I tempi inoltre stavano cambiando velocemente, ed il film drammatico, imperniato sulle vicende umane dei personaggi, stava lasciando il posto al cinema d’azione, basato esclusivamente sulla spettacolarità degli effetti speciali.
Ero arrivato in ritardo. Di qualche decennio. I tempi di Altman, Cassavetes e Rafelson erano già finiti, e io ancora non me n’ero accorto.
Poi venne l’11 settembre, e per me cambiò tutto. Ricordo ancora vividamente il momento in cui mi alzai dalla sedia, la sera di quel martedì maledetto, e dissi a mia moglie: “Mettiamoci al lavoro. Qui c’è moltissimo da fare”. Non sapevo minimanente “che cosa” si potesse fare, in quel momento: internet per me era una realtà ancora tutta da scoprire, e di certo non sarebbe stato un film hollywoodiano a permettere di affrontare il problema in maniera efficace. Sentivo però che certe energie mentali andassero indirizzate con tutta la forza possibile verso l’esterno, e non più verso l’interno.
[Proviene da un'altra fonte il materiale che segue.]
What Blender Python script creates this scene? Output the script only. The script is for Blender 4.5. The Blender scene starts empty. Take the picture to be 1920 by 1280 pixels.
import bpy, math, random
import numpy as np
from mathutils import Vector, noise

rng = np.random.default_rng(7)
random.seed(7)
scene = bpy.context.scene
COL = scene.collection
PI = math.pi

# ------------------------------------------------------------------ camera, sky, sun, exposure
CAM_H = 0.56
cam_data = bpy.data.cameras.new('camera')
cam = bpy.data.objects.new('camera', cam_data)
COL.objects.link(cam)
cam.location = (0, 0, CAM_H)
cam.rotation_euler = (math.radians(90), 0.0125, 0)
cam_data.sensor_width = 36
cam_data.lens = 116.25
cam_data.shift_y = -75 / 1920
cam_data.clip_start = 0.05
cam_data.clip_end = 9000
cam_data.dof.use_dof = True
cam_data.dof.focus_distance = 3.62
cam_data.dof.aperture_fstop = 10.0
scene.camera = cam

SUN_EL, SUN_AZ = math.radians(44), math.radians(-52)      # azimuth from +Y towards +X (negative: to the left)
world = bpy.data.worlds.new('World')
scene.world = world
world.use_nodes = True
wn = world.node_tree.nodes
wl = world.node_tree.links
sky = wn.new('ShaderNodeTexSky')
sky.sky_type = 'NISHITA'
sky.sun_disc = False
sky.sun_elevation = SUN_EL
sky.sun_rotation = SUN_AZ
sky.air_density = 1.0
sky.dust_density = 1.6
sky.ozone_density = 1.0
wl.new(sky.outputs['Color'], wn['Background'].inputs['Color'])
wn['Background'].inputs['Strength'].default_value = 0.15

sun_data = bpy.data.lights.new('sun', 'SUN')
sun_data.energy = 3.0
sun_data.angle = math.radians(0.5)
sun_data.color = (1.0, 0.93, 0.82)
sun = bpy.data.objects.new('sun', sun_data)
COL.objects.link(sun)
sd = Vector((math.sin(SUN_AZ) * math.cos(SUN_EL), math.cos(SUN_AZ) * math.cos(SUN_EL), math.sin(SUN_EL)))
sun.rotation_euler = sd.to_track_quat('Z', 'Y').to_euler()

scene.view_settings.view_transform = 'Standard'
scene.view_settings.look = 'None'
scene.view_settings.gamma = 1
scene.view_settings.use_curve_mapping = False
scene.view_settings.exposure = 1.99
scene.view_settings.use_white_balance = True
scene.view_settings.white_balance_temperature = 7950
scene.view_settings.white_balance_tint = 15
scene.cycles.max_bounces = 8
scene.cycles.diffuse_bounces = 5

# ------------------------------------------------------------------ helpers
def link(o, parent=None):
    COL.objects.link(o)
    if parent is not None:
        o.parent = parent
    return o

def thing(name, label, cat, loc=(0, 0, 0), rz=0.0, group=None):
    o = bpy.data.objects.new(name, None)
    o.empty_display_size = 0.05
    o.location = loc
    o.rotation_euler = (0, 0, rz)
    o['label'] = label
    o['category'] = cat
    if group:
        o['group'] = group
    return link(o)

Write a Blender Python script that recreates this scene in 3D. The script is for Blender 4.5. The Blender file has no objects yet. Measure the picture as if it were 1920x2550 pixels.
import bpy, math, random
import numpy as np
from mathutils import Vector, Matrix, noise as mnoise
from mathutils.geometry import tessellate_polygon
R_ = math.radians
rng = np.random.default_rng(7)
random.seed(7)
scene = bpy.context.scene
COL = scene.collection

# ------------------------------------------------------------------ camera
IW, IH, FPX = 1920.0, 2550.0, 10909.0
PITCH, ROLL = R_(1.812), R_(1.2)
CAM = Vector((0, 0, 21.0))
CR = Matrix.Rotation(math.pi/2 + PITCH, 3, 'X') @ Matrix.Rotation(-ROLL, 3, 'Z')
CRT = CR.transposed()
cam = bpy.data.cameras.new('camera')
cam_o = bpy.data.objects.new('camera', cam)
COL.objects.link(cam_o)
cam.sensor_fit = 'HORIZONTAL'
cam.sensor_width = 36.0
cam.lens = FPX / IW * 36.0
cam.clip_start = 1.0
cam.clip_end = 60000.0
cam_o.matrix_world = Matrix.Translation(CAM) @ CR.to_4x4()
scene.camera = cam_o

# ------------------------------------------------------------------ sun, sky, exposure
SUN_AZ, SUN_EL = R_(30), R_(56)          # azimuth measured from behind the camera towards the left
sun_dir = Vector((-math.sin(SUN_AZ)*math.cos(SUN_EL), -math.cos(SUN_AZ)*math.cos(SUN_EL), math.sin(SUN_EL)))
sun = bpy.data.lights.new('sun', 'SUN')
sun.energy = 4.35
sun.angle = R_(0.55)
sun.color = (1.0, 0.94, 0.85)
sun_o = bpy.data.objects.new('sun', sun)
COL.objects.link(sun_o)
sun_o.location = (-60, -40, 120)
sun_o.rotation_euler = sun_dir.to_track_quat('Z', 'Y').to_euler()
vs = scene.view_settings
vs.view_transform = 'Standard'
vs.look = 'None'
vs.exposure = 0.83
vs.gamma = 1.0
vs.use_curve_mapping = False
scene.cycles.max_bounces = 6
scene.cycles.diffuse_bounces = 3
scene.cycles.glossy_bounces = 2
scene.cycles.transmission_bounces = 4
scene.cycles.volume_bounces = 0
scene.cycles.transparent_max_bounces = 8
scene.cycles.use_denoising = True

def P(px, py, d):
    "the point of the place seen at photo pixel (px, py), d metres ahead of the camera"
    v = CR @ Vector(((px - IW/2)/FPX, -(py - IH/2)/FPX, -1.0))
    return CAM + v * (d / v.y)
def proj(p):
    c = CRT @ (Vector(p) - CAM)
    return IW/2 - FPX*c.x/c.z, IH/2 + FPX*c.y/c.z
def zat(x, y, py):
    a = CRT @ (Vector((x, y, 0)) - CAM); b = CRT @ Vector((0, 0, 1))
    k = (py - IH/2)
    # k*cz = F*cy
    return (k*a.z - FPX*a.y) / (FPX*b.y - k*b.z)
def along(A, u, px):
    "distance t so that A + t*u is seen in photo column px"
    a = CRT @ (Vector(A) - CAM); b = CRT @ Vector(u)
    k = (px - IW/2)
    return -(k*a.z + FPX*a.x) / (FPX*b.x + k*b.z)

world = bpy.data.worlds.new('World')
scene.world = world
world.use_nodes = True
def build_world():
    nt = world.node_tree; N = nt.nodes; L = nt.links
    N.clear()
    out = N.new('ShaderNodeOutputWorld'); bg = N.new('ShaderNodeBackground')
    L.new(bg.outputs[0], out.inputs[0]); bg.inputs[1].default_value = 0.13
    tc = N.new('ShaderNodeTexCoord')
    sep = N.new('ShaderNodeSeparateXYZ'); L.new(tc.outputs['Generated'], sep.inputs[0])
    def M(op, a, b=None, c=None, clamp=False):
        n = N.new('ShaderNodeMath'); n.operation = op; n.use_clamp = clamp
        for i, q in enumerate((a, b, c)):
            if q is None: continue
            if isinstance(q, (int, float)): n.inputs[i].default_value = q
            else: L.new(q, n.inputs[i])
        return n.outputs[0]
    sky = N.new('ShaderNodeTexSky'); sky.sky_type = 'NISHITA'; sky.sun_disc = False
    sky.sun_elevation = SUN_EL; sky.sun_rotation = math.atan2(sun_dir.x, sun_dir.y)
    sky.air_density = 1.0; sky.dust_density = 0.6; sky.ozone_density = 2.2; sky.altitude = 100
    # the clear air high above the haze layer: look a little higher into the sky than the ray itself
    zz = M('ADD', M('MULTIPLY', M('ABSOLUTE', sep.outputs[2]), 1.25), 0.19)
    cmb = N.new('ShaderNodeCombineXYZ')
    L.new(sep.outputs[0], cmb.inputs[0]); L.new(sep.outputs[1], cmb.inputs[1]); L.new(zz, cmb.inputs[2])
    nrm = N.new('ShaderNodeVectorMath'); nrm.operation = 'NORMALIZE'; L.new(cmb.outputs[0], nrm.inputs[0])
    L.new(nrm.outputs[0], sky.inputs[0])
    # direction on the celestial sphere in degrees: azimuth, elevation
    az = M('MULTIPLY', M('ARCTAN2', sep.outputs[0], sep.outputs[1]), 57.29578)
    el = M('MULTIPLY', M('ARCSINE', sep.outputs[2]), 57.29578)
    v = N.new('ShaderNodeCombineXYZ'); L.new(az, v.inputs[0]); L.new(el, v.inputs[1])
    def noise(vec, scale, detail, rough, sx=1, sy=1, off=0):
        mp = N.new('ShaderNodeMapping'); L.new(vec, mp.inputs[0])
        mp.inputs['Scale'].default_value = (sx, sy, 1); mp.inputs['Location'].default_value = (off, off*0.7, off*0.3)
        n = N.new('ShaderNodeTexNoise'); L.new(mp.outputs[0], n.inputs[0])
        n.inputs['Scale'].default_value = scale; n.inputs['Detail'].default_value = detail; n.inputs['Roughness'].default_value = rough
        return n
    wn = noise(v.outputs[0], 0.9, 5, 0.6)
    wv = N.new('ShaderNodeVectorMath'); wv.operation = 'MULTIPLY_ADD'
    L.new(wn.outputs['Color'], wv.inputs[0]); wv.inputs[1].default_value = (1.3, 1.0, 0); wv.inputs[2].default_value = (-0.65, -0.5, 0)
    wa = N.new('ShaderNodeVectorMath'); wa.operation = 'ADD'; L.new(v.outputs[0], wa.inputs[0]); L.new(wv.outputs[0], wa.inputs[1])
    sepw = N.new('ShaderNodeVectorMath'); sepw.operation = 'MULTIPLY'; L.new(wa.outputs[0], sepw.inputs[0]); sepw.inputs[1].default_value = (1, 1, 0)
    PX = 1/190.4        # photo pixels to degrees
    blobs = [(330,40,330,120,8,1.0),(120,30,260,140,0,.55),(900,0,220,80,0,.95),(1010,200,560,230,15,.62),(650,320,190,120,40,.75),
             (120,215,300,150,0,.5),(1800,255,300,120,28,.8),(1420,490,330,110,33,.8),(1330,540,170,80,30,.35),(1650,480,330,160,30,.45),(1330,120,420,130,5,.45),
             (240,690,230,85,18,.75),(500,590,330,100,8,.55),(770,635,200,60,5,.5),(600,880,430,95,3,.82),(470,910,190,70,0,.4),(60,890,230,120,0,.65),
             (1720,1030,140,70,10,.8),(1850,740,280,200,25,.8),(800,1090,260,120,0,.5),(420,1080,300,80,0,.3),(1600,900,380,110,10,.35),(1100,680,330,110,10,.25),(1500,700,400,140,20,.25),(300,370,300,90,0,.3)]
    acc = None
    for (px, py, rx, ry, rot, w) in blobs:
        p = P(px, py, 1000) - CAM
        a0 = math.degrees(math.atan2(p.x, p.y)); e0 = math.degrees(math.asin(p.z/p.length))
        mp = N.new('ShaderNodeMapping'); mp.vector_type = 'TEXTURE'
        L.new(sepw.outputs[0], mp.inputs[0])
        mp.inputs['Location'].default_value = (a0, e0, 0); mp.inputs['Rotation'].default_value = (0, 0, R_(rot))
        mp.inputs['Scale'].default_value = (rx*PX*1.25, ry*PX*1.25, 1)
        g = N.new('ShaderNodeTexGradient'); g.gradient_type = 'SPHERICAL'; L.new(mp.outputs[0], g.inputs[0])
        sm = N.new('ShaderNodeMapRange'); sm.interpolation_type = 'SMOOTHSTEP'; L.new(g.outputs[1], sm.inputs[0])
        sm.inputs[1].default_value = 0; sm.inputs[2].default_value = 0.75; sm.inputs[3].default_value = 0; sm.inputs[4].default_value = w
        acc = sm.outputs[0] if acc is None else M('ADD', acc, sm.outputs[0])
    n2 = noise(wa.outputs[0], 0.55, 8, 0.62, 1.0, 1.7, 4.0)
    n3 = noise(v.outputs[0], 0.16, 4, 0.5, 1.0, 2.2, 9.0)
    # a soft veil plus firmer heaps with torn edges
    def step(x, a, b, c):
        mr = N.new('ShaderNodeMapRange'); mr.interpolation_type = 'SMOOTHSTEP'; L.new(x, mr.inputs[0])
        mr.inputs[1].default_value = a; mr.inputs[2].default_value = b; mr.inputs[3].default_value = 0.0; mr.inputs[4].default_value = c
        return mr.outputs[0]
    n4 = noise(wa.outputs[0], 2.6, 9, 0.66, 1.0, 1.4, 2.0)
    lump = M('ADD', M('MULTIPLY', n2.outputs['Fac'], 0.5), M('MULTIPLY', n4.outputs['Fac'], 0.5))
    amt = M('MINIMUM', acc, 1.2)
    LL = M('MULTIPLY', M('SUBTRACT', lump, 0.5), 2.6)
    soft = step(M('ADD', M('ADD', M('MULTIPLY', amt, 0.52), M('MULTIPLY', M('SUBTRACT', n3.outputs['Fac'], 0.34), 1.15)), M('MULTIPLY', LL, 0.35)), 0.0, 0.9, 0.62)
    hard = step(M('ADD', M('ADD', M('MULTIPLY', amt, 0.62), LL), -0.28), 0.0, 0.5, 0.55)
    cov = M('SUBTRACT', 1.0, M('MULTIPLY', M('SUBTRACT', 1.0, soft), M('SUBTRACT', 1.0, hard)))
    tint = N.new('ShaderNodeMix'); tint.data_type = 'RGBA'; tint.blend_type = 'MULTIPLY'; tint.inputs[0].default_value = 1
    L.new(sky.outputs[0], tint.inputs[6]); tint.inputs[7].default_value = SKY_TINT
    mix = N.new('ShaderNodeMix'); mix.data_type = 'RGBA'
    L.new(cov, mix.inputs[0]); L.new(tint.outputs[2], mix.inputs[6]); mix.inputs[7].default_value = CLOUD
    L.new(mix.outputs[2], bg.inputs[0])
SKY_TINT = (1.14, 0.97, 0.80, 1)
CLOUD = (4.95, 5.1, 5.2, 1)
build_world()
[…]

Cominciai a leggere il libro di Meyssan sul Pentagono, poi lessi quello di Giulietto Chiesa intitolato “La guerra infinita”. Iniziai le mie ricerche in rete, e in poco tempo mi ritrovai coinvolto nella vicenda dell’11 settembre in maniera irreversibile. Nel 2003 mandai il mio primo articolo a comedonchisciotte, intitolato “Mamma, ci hanno dirottato l’aereo!”, e un anno dopo aprivo luogocomune. Il resto della storia la conoscete. Nel maggio prossimo il nostro sito compirà 10 anni.
Nel frattempo i figli erano cresciuti, si sono sposati ed hanno avuto dei figli. Più nolente che volente, sono diventato nonno.
Dopo aver dedicato gli ultimi 3 anni all’ultimo film sull’11 settembre, sentivo che un ciclo era giunto a conclusione. Avevo fatto tutto quello che potevo per denunciare la grande menzogna delle Torri Gemelle, avevo messo in rete il film in tre lingue diverse, ed avevo partecipato alla più importante trasmissione radiofonica americana, parlando dell’11 settembre, proprio la sera dell’anniversario: per me non ce’era più motivo per rimanere negli Stati Uniti, era nuovamente ora di voltare pagina.
La scorsa settimana un taxi ha percorso Aviation Boulevard in senso opposto, dal centro della città verso l’aeroporto. A bordo c’era una famiglia di italiani: un marito e una moglie quasi sessantenni, con il figlio (oggi 23enne) che portava con sè la moglie e il suo proprio figlio, di tre anni (la figlia è rimasta in USA, con la sua nuova famiglia). Eravamo contenti dell’esperienza fatta, e contenti di rientrare nel proprio paese.
Non so se trovandomi in Italia potrò fare qualcosa di utile per il mio paese, ma di certo posso dire che mi piacerà essere più vicino ai miei connazionali nei momenti decisamente difficili che stanno per arrivare.
E’ facile fare i tromboni quando tutto va bene. Più difficile – ma anche molto più bello – è dichiararsi italiani al 100% in un momento come questo.